For my father heard them at a moment when, by an odd coincidence, an act of the American Congress had caused him great damage. In 1862 a tariff had been enacted by the United States which greatly increased the duty on cigars. For many years the largest part of his production had been exported to the United States. Father had a representative in New York, and his brother in San Francisco attended to the distribution on the Pacific Coast—they both had urged him to rush over all the cigars he could and land them before the law should go into effect. Unfortunately, the slow freighter that carried the last and biggest shipment arrived one day too late. Had she docked in time, my life might have been spent differently. That day’s delay meant the difference between profit and disaster to my father; the cigars, which, when duty free, would have yielded him a good return, were a dead loss when to their cost was added the burden of the new tariff charges. These changes in any event would have compelled him to seek a new market, as they closed America forever to goods of the cheap grade of German tobacco. That might have been arranged, but when the necessity to seek new fields was coupled with the crushing loss sustained upon this shipment, his finances were so weakened that he realized he would have to start afresh and on a smaller scale.

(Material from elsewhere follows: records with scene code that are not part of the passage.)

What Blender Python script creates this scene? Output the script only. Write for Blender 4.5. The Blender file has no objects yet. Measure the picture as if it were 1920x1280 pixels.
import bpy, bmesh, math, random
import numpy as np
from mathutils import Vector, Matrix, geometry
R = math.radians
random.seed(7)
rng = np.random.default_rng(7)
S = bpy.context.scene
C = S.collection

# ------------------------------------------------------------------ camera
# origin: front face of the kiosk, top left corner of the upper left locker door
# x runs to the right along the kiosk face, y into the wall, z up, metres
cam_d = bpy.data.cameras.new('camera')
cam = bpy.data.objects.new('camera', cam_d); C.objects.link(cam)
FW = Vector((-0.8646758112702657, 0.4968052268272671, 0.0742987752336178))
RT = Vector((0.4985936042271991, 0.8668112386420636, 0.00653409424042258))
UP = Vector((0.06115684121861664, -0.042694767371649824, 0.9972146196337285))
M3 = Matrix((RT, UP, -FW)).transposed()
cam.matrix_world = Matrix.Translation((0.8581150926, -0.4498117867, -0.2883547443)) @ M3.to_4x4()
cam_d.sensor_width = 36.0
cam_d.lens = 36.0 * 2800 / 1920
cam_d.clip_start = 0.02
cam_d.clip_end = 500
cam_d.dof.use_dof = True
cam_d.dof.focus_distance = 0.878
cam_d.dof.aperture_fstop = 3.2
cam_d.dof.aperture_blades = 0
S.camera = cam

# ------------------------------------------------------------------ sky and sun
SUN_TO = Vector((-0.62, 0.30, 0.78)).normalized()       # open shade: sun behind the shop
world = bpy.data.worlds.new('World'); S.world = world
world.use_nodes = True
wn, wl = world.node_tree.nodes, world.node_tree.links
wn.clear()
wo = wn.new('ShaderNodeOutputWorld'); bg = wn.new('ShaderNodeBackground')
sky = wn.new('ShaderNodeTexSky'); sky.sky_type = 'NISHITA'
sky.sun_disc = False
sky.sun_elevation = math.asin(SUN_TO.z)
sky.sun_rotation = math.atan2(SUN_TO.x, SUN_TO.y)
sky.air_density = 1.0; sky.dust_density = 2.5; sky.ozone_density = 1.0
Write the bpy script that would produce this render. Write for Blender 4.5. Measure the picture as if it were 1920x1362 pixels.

This was a heavy blow to the pride of a man who had achieved a great business success and was a leading citizen in his community. The instinct to seek another field for the fresh start was fortified by the stories of opportunity in the land whose laws had just dealt the blow. He resolved to emigrate to America.

I remember vividly the excitement in our household that was provoked by this momentous decision. Whatever may have been the doubts and heartburnings of our parents, to us children all was a joyous vista. We were happy at the thought of travelling to that far land of golden promise and strange people; we had visions only of adventure, and we were the envy of our playmates who were not to share with us the voyage across the Atlantic Ocean or the excitement of life in America.

The two eldest brothers and one of my sisters went ahead of us and established a home in Brooklyn. They wrote back their first impressions of New York; its great buildings and its crowded wharves; its masses of busy people hastening through the maze of streets and the novelty (to us) of horse cars pulled through the streets on railroad tracks. These letters gave us fresh thrills of emotion and new material for our active fancies. Then my father abandoned his now unprofitable business, sold his factories and home, packed our household goods and furniture, and possessed of about thirty thousand dollars in cash—all that remained of his fortune—led his wife and remaining eight children upon the expedition.

I well remember the journey down the Rhine to Cologne, where we visited the beautiful cathedral before we took the train to Bremen; the solemn interview in the latter city at the offices of the North German Lloyd, where the last formalities were disposed of; and finally settling in our cabins of the slow old steamer Hermann as she put forth on her way across the wide Atlantic.

My memories of the eleven-day voyage itself are rather vague. I recall playing around the deck with the other family of children on the ship. The daughter of one of those little playmates is now conducting a private school in New York City which three of my granddaughters attend. I remember, too, that on the stormiest day of our passage, I was proud of being the only child well enough to eat his meals, and that the Captain honoured me with a seat beside him at his table.

Now, the newcomer to America, arriving at New York, stands on the deck of a swift liner and is welcomed by the Statue of Liberty and overwhelmed by the vaulting office-buildings springing high into the blue. I shall tell later how I have contributed to the creation of some of them. But on that June day of my arrival, in 1866, I simply felt that one of the momentous hours in my life had come, when I found myself stepping ashore into a vast garden of unlimited opportunities.